Song Meaning
The narrator poses a stark, repeated question: "¿Para qué volver?" (Why return?). The immediate answer is that the past is irrevocably altered. The familiar streets where they once shared dawns now feel alien, a place where the narrator would be a stranger. This isn't just about physical locations changing; it's about the erosion of shared history and personal identity within those spaces.
The core tension lies in the finality of separation and the emergence of new lives. The lyrics explicitly state that paths have diverged: "yo vivo con ella, tú vives con él" (I live with her, you live with him). This isn't a simple breakup; it's a declaration that both individuals have moved on, building separate realities with new partners. The possibility of returning implies a desire to revisit a shared past, but that past is no longer accessible or relevant to their present circumstances.
The most striking lyrical device is the relentless repetition of the central question, hammering home the futility of looking back. This is amplified by the poignant image of "las puertas del alma que al irme cerré" (the doors of the soul that I closed when I left). It suggests a deliberate act of sealing off the past, making a return not just impractical but actively resisted by the narrator's own past actions. The idea that a name could be lost "en tu tiempo de olvido con otro cariño" (in your time of forgetting with another affection) further emphasizes how deeply the past has been overwritten.

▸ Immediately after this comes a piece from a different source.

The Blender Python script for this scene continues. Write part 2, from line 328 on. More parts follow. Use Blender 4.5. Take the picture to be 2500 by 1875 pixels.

This song hits hard because it articulates the quiet, painful acceptance of irreversible change. It’s not about lingering hope or dramatic confrontation, but the stark, logical conclusion that some doors, once closed, cannot and should not be reopened. The lyrics masterfully capture the feeling of standing on the threshold of a life that no longer exists, recognizing that the only way forward is to keep walking on the new paths taken.